Data:
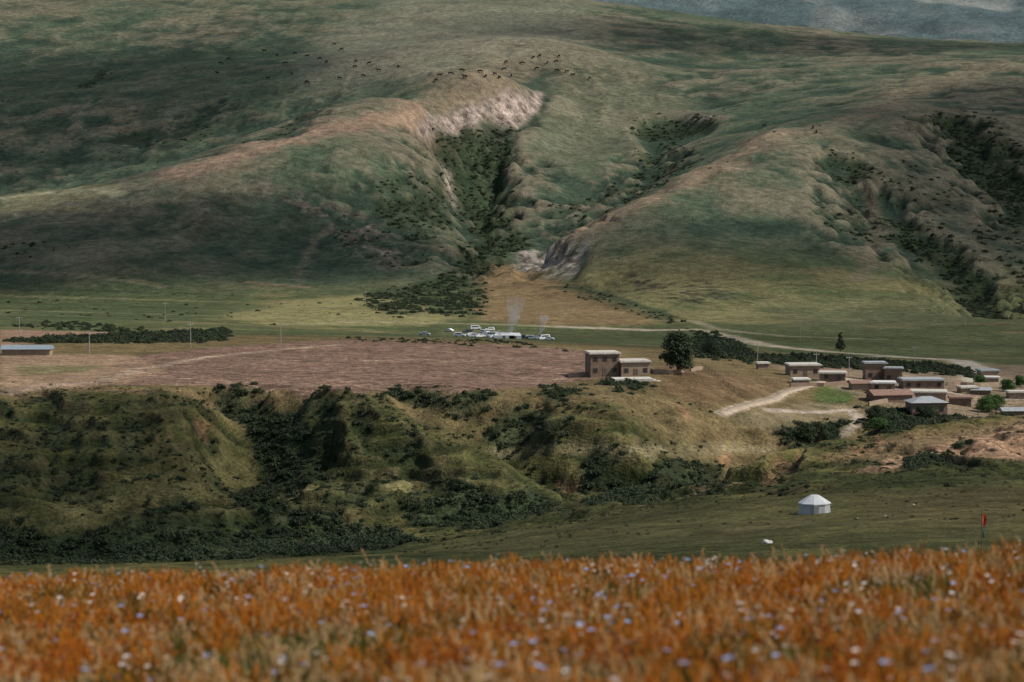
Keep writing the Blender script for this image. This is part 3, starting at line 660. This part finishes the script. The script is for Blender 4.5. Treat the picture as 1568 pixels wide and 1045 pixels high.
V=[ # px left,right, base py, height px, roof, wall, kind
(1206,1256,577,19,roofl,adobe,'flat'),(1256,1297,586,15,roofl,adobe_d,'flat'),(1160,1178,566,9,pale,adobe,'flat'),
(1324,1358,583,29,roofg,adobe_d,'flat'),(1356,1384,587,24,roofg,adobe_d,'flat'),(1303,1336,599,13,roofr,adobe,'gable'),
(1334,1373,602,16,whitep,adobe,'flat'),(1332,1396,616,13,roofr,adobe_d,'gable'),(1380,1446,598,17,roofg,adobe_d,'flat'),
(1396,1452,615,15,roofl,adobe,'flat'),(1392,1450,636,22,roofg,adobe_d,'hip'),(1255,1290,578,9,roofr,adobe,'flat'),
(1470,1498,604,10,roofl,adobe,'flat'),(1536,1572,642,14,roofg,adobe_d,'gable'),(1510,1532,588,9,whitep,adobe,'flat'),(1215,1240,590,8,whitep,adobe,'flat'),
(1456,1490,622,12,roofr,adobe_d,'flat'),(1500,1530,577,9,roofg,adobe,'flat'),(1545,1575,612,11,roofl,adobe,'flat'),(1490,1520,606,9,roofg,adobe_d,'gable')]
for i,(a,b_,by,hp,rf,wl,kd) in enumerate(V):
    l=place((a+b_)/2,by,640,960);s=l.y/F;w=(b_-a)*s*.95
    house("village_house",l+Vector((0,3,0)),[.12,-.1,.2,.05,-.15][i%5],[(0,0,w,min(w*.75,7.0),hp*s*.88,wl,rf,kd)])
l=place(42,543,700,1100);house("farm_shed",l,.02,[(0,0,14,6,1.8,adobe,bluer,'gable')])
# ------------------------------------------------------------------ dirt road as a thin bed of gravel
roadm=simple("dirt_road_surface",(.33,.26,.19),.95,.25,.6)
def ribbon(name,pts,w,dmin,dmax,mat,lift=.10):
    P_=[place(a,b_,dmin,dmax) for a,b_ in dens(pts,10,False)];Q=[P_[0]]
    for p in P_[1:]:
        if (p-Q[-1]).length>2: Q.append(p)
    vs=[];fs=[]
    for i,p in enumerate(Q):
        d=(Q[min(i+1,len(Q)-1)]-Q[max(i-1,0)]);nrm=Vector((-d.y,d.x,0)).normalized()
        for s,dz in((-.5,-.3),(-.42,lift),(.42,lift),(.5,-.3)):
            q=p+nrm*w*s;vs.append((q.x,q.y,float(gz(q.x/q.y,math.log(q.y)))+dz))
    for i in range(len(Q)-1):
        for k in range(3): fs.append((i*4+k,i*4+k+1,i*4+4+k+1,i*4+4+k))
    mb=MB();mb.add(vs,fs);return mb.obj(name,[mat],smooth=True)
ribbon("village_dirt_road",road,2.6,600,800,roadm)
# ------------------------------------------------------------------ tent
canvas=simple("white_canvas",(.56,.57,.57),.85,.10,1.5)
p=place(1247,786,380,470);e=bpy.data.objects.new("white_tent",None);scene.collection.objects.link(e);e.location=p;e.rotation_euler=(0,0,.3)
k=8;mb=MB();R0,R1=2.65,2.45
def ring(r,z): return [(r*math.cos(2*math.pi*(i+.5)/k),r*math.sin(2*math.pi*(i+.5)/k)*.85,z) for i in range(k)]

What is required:
Transcribe each line above verbatim, with the pictures left out.

Problem solution:
Keep writing the Blender script for this image. This is part 3, starting at line 660. This part finishes the script. The script is for Blender 4.5. Treat the picture as 1568 pixels wide and 1045 pixels high.
V=[ # px left,right, base py, height px, roof, wall, kind
(1206,1256,577,19,roofl,adobe,'flat'),(1256,1297,586,15,roofl,adobe_d,'flat'),(1160,1178,566,9,pale,adobe,'flat'),
(1324,1358,583,29,roofg,adobe_d,'flat'),(1356,1384,587,24,roofg,adobe_d,'flat'),(1303,1336,599,13,roofr,adobe,'gable'),
(1334,1373,602,16,whitep,adobe,'flat'),(1332,1396,616,13,roofr,adobe_d,'gable'),(1380,1446,598,17,roofg,adobe_d,'flat'),
(1396,1452,615,15,roofl,adobe,'flat'),(1392,1450,636,22,roofg,adobe_d,'hip'),(1255,1290,578,9,roofr,adobe,'flat'),
(1470,1498,604,10,roofl,adobe,'flat'),(1536,1572,642,14,roofg,adobe_d,'gable'),(1510,1532,588,9,whitep,adobe,'flat'),(1215,1240,590,8,whitep,adobe,'flat'),
(1456,1490,622,12,roofr,adobe_d,'flat'),(1500,1530,577,9,roofg,adobe,'flat'),(1545,1575,612,11,roofl,adobe,'flat'),(1490,1520,606,9,roofg,adobe_d,'gable')]
for i,(a,b_,by,hp,rf,wl,kd) in enumerate(V):
    l=place((a+b_)/2,by,640,960);s=l.y/F;w=(b_-a)*s*.95
    house("village_house",l+Vector((0,3,0)),[.12,-.1,.2,.05,-.15][i%5],[(0,0,w,min(w*.75,7.0),hp*s*.88,wl,rf,kd)])
l=place(42,543,700,1100);house("farm_shed",l,.02,[(0,0,14,6,1.8,adobe,bluer,'gable')])
# ------------------------------------------------------------------ dirt road as a thin bed of gravel
roadm=simple("dirt_road_surface",(.33,.26,.19),.95,.25,.6)
def ribbon(name,pts,w,dmin,dmax,mat,lift=.10):
    P_=[place(a,b_,dmin,dmax) for a,b_ in dens(pts,10,False)];Q=[P_[0]]
    for p in P_[1:]:
        if (p-Q[-1]).length>2: Q.append(p)
    vs=[];fs=[]
    for i,p in enumerate(Q):
        d=(Q[min(i+1,len(Q)-1)]-Q[max(i-1,0)]);nrm=Vector((-d.y,d.x,0)).normalized()
        for s,dz in((-.5,-.3),(-.42,lift),(.42,lift),(.5,-.3)):
            q=p+nrm*w*s;vs.append((q.x,q.y,float(gz(q.x/q.y,math.log(q.y)))+dz))
    for i in range(len(Q)-1):
        for k in range(3): fs.append((i*4+k,i*4+k+1,i*4+4+k+1,i*4+4+k))
    mb=MB();mb.add(vs,fs);return mb.obj(name,[mat],smooth=True)
ribbon("village_dirt_road",road,2.6,600,800,roadm)
# ------------------------------------------------------------------ tent
canvas=simple("white_canvas",(.56,.57,.57),.85,.10,1.5)
p=place(1247,786,380,470);e=bpy.data.objects.new("white_tent",None);scene.collection.objects.link(e);e.location=p;e.rotation_euler=(0,0,.3)
k=8;mb=MB();R0,R1=2.65,2.45
def ring(r,z): return [(r*math.cos(2*math.pi*(i+.5)/k),r*math.sin(2*math.pi*(i+.5)/k)*.85,z) for i in range(k)]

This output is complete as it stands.